YWR: Q2 2026 Performance Review
Disclosure: These are not investment recommendations!
I always say YWR readers are some of the smartest investors in the world. I see it from the comments at the end of the posts, the chat dialogue, and coffee meet-ups.
Now we have some data to prove it.
It’s time to review our 1H 2026 performance.
Do you remember the ETF portfolio you picked at the end of 2025?
It’s +21.1% ytd! Great job!
Dirty Div’s is +15.9%.
Cash Dragons is sucking (-20%).
And my overall ‘buy everything’ portfolio which includes Dirty Dividend, Cash Dragons, NASDAQ, S&P 500, Gold, AI and a few other stocks is +5.6% ytd.
Let’s go over each of them.
YWR ETF Portfolio
Energy (XLE) was +19%. Gold Miners (GDX) -12%. China (FXI) -17%. Brazil (EWZ) +9%.
And South Korea (EWY) +108% ytd!!
Bam!! Korea roll’n up on all the memory haters!
So what do we do for 2H 2026?
Do we switch out FXI for KSTR?
I know everyone wants to fade hardware, but it feels super consensus. I’m kind of leaning the other way. I’m not sure. Is the market surprise that ‘Cybertron’ goes on for years, kind or how online vs offline was a 25 year theme?
Or, do we keep everything the same?
Just to be clear, while the other portfolios are real money, the YWR ETF Portfolio is a hypothetical portfolio constructed from the reader survey we conducted in December 2025.
Maybe it should be a real portfolio.
Below is the current allocation.
Let me know what you think.
Dirty Dividends
+15.9% ytd. A nice recovery from -2.6% at the end of March. We kept our cool during the Iran war panic.
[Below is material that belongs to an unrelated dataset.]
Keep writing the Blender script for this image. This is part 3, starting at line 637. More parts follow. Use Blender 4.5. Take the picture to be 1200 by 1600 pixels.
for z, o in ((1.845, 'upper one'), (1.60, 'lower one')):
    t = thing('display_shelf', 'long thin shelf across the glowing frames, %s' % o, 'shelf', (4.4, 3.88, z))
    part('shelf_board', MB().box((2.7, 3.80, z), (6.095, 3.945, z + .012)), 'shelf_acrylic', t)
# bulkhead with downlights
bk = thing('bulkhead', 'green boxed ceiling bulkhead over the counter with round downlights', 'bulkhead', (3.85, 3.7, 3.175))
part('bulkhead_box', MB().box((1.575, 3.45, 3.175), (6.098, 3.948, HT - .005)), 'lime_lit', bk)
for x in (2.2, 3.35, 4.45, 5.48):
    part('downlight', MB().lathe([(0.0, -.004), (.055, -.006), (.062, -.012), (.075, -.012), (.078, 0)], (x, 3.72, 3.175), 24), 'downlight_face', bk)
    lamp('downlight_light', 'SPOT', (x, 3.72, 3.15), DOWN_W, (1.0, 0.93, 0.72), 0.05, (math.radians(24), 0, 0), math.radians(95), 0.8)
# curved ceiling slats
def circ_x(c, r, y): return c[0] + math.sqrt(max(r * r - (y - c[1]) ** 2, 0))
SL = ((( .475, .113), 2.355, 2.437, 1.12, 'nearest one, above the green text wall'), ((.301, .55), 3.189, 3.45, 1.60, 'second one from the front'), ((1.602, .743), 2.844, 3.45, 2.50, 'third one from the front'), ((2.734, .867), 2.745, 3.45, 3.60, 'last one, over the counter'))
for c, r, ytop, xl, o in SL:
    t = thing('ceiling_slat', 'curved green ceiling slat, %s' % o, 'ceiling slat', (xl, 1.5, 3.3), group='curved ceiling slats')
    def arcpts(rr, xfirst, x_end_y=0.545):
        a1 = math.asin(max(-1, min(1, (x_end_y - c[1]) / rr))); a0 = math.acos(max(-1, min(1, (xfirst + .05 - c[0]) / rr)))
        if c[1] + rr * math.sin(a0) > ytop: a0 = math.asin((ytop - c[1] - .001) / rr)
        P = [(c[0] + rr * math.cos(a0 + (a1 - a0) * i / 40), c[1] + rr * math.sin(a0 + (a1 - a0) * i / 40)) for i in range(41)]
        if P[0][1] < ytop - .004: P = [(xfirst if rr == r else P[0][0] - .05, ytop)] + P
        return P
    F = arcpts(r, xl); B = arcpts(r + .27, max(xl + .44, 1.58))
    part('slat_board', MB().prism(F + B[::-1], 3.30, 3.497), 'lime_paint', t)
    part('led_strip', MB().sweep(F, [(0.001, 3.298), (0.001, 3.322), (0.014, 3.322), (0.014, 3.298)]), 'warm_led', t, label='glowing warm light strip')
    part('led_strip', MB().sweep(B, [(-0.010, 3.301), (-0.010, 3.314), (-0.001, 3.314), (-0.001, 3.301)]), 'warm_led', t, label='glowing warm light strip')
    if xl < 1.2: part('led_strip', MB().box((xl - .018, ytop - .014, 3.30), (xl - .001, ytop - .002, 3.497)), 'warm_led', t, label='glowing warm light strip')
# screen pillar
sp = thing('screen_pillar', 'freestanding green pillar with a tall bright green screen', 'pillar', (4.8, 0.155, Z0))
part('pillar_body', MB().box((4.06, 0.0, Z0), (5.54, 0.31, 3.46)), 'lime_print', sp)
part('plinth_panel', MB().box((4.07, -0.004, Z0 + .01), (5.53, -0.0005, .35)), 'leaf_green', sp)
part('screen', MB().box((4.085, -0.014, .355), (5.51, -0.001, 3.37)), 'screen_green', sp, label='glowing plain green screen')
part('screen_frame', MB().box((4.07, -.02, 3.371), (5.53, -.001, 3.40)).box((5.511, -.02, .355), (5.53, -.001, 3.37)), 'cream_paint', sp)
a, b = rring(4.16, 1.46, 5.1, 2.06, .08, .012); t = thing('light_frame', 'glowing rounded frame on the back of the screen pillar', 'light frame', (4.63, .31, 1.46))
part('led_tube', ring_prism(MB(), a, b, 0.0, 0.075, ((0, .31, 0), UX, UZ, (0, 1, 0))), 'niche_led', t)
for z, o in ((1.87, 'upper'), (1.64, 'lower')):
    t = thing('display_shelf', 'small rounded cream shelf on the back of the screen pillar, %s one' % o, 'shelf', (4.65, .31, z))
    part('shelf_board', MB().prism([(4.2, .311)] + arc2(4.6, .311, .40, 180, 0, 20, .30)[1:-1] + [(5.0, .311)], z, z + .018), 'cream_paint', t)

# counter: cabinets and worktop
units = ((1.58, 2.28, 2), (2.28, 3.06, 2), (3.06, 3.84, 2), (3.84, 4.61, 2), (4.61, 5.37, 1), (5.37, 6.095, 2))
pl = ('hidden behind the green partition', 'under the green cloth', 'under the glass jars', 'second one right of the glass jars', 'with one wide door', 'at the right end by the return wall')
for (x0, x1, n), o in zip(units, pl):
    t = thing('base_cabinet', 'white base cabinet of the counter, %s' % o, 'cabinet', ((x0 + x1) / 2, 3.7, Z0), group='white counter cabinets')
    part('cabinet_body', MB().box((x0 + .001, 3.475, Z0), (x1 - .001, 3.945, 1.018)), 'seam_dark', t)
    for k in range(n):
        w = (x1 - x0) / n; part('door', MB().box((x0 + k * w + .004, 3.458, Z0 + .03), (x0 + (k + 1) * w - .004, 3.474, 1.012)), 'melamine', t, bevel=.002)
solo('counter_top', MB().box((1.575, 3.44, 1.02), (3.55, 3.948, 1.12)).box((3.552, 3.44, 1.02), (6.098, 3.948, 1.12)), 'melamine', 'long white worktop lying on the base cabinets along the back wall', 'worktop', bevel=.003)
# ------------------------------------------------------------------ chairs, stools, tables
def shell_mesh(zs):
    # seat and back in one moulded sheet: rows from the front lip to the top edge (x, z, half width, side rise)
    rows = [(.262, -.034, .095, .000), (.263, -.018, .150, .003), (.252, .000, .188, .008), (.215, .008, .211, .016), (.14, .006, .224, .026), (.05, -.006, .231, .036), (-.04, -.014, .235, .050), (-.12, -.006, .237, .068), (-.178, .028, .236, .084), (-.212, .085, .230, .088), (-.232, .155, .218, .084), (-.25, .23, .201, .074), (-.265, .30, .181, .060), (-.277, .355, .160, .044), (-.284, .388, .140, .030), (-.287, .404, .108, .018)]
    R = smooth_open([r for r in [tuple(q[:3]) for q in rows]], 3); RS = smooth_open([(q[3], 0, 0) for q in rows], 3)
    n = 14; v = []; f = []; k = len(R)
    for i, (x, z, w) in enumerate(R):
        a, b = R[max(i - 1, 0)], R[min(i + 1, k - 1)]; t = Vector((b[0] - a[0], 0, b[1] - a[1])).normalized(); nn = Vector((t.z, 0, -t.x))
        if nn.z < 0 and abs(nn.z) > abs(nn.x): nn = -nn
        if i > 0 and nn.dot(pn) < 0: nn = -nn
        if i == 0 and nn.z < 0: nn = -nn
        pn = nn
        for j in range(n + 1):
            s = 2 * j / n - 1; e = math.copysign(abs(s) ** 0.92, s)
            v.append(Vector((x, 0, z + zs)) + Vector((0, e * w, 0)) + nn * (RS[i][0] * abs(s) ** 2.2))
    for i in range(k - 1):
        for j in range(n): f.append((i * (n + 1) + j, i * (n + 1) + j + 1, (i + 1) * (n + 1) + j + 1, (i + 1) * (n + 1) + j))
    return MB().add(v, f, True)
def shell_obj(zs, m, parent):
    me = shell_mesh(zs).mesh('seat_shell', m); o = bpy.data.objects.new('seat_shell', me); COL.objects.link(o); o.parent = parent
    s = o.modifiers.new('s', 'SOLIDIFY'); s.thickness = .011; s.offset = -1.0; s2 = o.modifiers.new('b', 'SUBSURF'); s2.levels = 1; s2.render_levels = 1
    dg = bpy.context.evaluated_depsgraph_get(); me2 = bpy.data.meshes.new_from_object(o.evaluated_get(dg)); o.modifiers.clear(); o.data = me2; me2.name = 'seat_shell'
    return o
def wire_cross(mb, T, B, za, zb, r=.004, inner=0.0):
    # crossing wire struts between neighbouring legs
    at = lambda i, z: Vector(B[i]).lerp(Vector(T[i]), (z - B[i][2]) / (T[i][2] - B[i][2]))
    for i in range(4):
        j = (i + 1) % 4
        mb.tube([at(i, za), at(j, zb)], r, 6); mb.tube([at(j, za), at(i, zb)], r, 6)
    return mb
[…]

Just reinvested a few year-end dividends and added a new position in Frontline.
European banks are the biggest trade nobody talks about. They just carry on growing, buying back shares, and paying out dividends while nobody talks about them. That’s how we like it. 2 million Substack posts/week about AI and none about Unicredit, Santander or Barclays. Let’s keep it that way. If anyone asks about European banks send them another AI podcast to listen to.
The performance of European banks means they are now 59% of the portfolio.
If I had to say what looks the interesting right now in Dirty Div’s it’s TotalEnergies at 7x earnings. You get a mix of everything; upstream oil and gas, global LNG trading business, LNG terminal investments, a growing electricity generation portfolio and refining all for 7x earnings plus dividends. In the latest Global Factor Model data everything to do with energy screened well. The market is pricing energy, shipping and refining as if the Iran disruptions are over. So the bet would be that they are not. That there a few more chapters to the story.
Cash Dragons
-20% YTD! Crikey.
Earnings at Alibaba have been terrible. Baidu is starting to inflect, but it got dragged down with the rest of the Hong Kong sell-off. Tencent Q1 earnings were better than expected given all the warnings they made about how much they were going to spend on AI, but it didn’t matter, it was sold down too.
Basically, Hong Kong has turned into a ‘software’ trade, while the Shanghai Star market is Cybertron (‘hardware’). Nobody wants food delivery, online retail, paid search and video games…. Those are ‘human’ trades. ‘Human trades’ are dead money. Everyone wants robot trades; GPU’s, DRAM, contract manufacturing, optical connectors, LIDAR and batteries.
So what do we do?
I’m reducing Alibaba and Baidu. Mostly Alibaba, but it’s also for personal reasons. See the personal announcement below. I’ve seen Tencent manage well through problems before (new video game license freezes, changes to fees on payments). ‘AI’ will probably be the same. So I’ll stick with Pony Ma and his team. Earnings at HK Exchange, Ping An, LVS and SGX have been fine so nothing done there.
Overall Buy Everything Portfolio
My asset allocation can best be described as the ‘buy everything portfolio’. Buy NASDAQ, buy AI, buy gold, buy China, buy banks, buy energy. It’s Project Zimbabwe. We want to be long a diversified portfolio of risk assets.
Mostly we just want to be long everything. It’s the 18 wheeler theory. Even if 1 tire blows, we keep on trucking.
The Cash Dragons slice dragged down 1H performance so the overall performance was only +5.6% ytd.
Public Service Announcement.
I want to disclose something because it’s important to know where people have skin in the game and where they are just talking. That’s why we do this review of our actual performance.
At the end of the quarter I had to sell some stocks to buy a property. It meant going over all of my accounts and doing an upside/downside analysis of how to raise money while minimising capital gains taxes.
I sold completely out of Mercedes Benz, Tesla, Amgen, Vinci and Alibaba. I reduced Glencore and Baidu substantially, and sold 15% of SK Hynix. The sales to Alibaba and Baidu reduced a lot the size of the Cash Dragons portfolio.